In the LCS architecture, an Evolved SMLC is directly attached to the MME.

The objectives of this evolution is to support location of an IMS emergency call, avoid impacts to a location session due to an inter-eNodeB handover, make use of an Evolved and support Mobile originated location request (MO-LR) and mobile terminated location request MT-LR services.

Release 9 LCS solution introduces new interfaces in the EPC:

  • SLg between the GMLC and the MME
  • SLs between the E-SMLC and the MME
  • Diameter-based SLh between the HSS and the HGMLC

Network Initiated Location Request (NI-LR) Architecture


The shown architecture above supports an NI-LR for emergency calls.
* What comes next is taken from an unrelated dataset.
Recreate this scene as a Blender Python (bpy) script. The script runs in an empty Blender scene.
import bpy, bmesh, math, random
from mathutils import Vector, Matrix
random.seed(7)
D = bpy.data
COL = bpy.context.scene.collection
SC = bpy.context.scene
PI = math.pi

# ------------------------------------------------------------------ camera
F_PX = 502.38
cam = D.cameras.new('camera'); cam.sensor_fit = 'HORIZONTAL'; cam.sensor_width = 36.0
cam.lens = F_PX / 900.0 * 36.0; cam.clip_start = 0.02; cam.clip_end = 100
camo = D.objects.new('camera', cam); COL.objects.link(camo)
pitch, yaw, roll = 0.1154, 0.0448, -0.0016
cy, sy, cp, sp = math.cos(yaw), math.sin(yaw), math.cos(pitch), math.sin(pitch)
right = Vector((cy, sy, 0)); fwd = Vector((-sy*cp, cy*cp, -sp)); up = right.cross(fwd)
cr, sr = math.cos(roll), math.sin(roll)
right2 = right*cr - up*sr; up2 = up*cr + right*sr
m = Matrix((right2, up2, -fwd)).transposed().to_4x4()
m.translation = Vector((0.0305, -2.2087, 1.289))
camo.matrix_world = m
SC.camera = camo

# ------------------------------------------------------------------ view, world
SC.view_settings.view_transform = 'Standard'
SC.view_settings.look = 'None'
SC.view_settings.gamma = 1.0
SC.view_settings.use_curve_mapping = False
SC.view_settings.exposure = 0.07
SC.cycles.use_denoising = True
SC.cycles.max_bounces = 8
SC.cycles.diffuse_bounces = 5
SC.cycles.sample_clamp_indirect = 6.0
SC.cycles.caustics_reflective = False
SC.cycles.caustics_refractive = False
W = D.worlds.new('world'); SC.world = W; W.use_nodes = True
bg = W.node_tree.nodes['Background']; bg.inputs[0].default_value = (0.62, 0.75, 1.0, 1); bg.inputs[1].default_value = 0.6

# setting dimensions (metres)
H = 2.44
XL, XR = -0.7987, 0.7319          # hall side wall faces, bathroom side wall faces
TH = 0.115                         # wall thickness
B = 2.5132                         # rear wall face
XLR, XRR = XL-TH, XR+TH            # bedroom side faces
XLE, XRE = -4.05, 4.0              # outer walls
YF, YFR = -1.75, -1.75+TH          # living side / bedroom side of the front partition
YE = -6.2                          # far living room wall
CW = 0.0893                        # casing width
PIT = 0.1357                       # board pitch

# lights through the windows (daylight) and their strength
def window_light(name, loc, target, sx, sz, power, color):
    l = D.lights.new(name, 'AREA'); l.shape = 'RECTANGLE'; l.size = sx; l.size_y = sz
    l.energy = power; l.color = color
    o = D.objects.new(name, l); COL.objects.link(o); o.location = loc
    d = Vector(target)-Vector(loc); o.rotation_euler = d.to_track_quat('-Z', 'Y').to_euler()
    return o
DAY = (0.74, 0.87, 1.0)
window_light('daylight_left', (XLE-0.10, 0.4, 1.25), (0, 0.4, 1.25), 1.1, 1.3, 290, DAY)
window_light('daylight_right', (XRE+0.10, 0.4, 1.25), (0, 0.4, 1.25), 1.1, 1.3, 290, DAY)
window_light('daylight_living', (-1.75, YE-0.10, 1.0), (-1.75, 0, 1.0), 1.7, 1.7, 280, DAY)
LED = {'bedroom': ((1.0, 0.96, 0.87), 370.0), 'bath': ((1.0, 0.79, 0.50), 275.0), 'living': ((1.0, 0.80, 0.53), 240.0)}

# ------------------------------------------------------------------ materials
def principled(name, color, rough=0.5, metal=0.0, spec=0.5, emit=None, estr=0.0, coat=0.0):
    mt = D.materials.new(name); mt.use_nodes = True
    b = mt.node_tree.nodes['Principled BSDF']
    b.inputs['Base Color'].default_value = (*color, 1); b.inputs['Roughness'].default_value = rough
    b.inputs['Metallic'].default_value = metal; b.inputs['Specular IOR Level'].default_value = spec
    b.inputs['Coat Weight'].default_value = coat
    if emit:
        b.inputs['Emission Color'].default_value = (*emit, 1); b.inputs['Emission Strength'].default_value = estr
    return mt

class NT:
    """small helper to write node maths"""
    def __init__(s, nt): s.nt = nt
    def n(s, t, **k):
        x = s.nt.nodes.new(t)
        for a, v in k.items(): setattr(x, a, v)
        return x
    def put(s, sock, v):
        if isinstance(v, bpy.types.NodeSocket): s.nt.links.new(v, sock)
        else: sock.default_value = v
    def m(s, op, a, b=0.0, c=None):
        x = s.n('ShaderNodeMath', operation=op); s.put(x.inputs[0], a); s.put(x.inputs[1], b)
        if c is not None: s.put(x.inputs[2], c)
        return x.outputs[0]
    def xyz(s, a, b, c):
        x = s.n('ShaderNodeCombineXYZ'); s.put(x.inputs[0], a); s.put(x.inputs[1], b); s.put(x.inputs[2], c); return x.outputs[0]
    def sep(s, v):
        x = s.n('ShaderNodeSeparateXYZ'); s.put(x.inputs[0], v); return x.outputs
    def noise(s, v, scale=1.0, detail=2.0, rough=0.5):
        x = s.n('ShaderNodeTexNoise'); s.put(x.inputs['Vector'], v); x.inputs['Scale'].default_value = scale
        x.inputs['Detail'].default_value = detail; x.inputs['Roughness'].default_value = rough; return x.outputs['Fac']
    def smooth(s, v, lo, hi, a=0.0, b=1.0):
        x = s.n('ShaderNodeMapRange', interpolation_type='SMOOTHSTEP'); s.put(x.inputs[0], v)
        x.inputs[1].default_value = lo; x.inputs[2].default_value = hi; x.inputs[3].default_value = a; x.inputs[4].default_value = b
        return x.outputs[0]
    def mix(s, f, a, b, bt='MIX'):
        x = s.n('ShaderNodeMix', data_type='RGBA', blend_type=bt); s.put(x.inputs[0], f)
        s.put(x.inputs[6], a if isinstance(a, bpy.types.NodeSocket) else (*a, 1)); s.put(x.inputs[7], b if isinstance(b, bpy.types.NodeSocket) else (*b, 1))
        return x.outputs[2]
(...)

Evolved SMLC (E-SMLC) is connected to the MME. E-SMLC is analogous to an NSS based SMLC defined for GSM which is connected to an MSC.. An SLs interface is defined in between the E-SMLC and MME and an SLg interface between the MME and GMLC.

MT-LR and MO-LR Architecture
An extension to the architecture to support an MT-LR and MO-LR is shown below.

Location Procedure between the GMLC, MME and E-SMLC
The location procedure described below supports both an NI-LR for emergency calls and an MT-LR for an external LCS client.

The GMLC sends a location request to the serving MME , If the UE is in ECM-IDLE state, the MME performs a network triggered service request in order to establish a signalling connection with the UE and assign a specific eNodeB.

The MME forwards the location request to the E-SMLC and The E-SMLC performs a positioning procedure (explained below) and returns the resulting location information (e.g. location estimate) to the MME.

The MME returns the location information to the GMLC.

Network Based Positioning Procedure:
The E-SMLC sends a Positioning Request to the MME including parameters for the E-UTRAN defining the type of measurement information required. The MME sends an S1AP Location Reporting Control to the serving eNodeB for the UE and eNodeB returns an S1AP Location report to the MME carrying the CGI and any requested measurements. The MME returns the CGI and measurements to the E-SMLC.

UE Assisted and UE Based Positioning Procedure:

The E-SMLC sends a Positioning Request to the MME carrying an LTE Positioning Protocol (LPP) PDU which may request specific measurements by the UE. MME forwards the LPP PDU to the serving eNodeB in an existing S1AP Downlink NAS Transport

The eNodeB forwards the LPP PDU to the UE in an existing RRC DL Information Transfer message. The UE performs any positioning measurements requested by the LPP PDU and returns measurement information and/or information concerning its capabilities or requested assistance data in an LPP PDU to the eNodeB contained in an existing RRC UL Information Transfer message.

The eNodeB forwards the LPP PDU to the MME in an existing S1AP Uplink NAS Transport message. The MME forwards the LPP PDU to the E-SMLC in a Positioning Response.